How to Start Running Your Own Race

The good news is you don’t have to stay stuck chasing someone else’s dream.

The shift starts with clarity — getting brutally honest about what’s yours and what isn’t. That means slowing down long enough to ask yourself not just what you’re working toward, but why it matters and who it’s really for.

Here are three reflection cues to help you draw that line:

  • Would I still want this if no one else noticed? Strip away the title, the medal, the applause. If the recognition disappeared, would the goal still matter to you? The things worth chasing are the ones that carry weight even when nobody else is watching.

  • Does this align with how I want to feel every day? Not just the outcome, but the process. Do you want the training, the work, the daily grind it takes to get there? A finish line is only worth it if the miles leading up to it don’t feel like a waste of life.

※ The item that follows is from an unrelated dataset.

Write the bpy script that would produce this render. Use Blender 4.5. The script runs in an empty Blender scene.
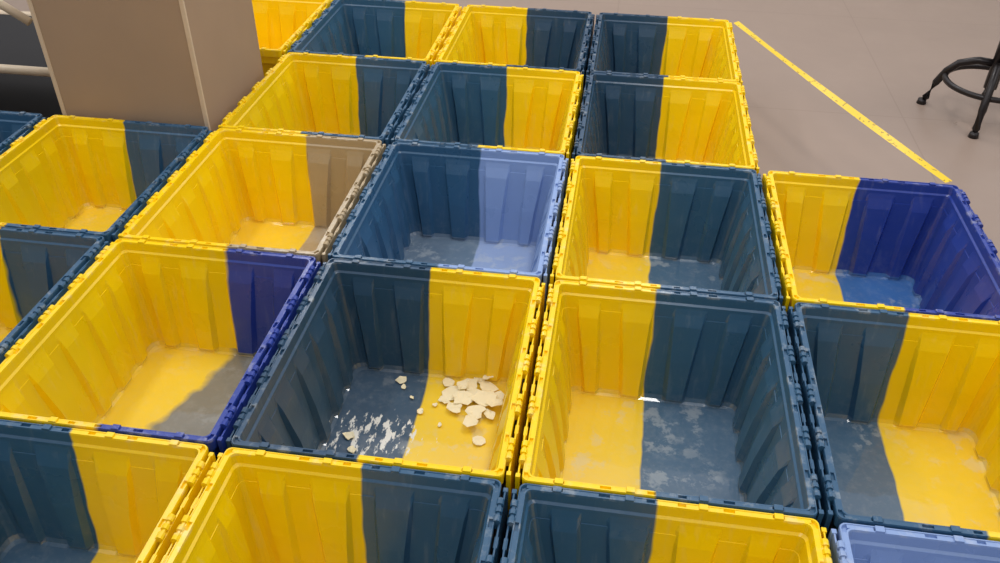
import bpy, bmesh, math, random
import numpy as np
from mathutils import Matrix, Vector, noise
random.seed(4)
PX=0.56; H=0.31
# ---------- camera calibration ----------
obs=[(1,0,217,445),(2,0,508,482),(3,0,824,517),(0,1,118,234),(1,1,326,258),(2,1,552,278),(3,1,794,300),
(0,2,210,124),(1,2,387,140),(2,2,572,156),(3,2,766,168),(0,3,284,48),(1,3,432,64),(2,3,583,73),(3,3,742,80),(2,4,593,15),(3,4,733,20),(4,2,962,183)]
def rot(p):
    yaw,pit,rol=p
    f=np.array([math.sin(yaw)*math.cos(pit),math.cos(yaw)*math.cos(pit),-math.sin(pit)])
    r=np.cross(f,[0,0,1]);r/=np.linalg.norm(r);u=np.cross(r,f)
    r2=r*math.cos(rol)+u*math.sin(rol);u2=-r*math.sin(rol)+u*math.cos(rol)
    return r2,u2,f
def proj(q,P):
    r,u,f=rot(q[4:7]);d=P-q[1:4]
    return 500+q[0]*1000*(d@r)/(d@f),281.5-q[0]*1000*(d@u)/(d@f)
def res(q):
    o=[]
    for i,j,x,y in obs:
        a,b=proj(q,np.array([i*PX,j*q[7],H]));o+=[a-x,b-y]
    return np.array(o)
q=np.array([1.0,1.4,-1.3,1.6,-0.13,0.6,0.02,0.65])
lam=1.
for it in range(200):
    r0=res(q);J=np.zeros((len(r0),8))
    for k in range(8):
        d=q.copy();d[k]+=1e-5;J[:,k]=(res(d)-r0)/1e-5
    A=J.T@J
    s=np.linalg.solve(A+lam*np.diag(np.diag(A)),-J.T@r0)
    if (res(q+s)**2).sum()<(r0**2).sum(): q=q+s;lam*=.4
    else: lam*=3
def ray(x,y):
    r,u,f=rot(q[4:7]);return f+r*(x-500)/(q[0]*1000)-u*(y-281.5)/(q[0]*1000)
def unproj(x,y,z):
    d=ray(x,y);t=(z-q[3])/d[2];return [round(float(v),3) for v in q[1:4]+d*t]
PY=float(q[7])
sc=bpy.context.scene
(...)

  • Am I proud of the process, not just the prize? If the only satisfaction comes from checking the box at the end, it probably isn’t your finish line. Real ownership comes from enjoying the growth and lessons that the process brings — not just the end result.

Living your dream doesn’t mean it will be easy.

In fact, it’s usually harder. But there’s a crucial difference: the struggle fuels you instead of empties you.

You’ll still face long miles and tough climbs — probably longer and tougher than you ever faced before — but when the race belongs to you, every step has meaning. And that meaning is what makes the work sustainable, the wins sweeter, and the pride real.

What about you? Have you ever chased a dream that didn’t belong to you — and what did you learn when you finally let it go? Share your story in the comments below.


 Owning your dream doesn’t mean walking away from everything overnight. Most of us can’t simply drop all our responsibilities and turn our lives upside down in an instant.

And you don’t need to.

The shift starts in small choices — saying no to a project that doesn’t matter, carving out time for a goal that excites you, or admitting that the finish line you’ve been chasing isn’t actually yours. Each small step moves you closer to a life that feels like it belongs to you.

When the goals are yours, the hard work still comes, but it feels different. The struggle builds instead of breaks, and the effort fuels instead of empties.

That’s the difference between burning out on someone else’s dream and being fueled by your own — and it’s what makes the work sustainable and the wins sweeter.

What’s one small shift you could make this week to start moving closer to your own finish line?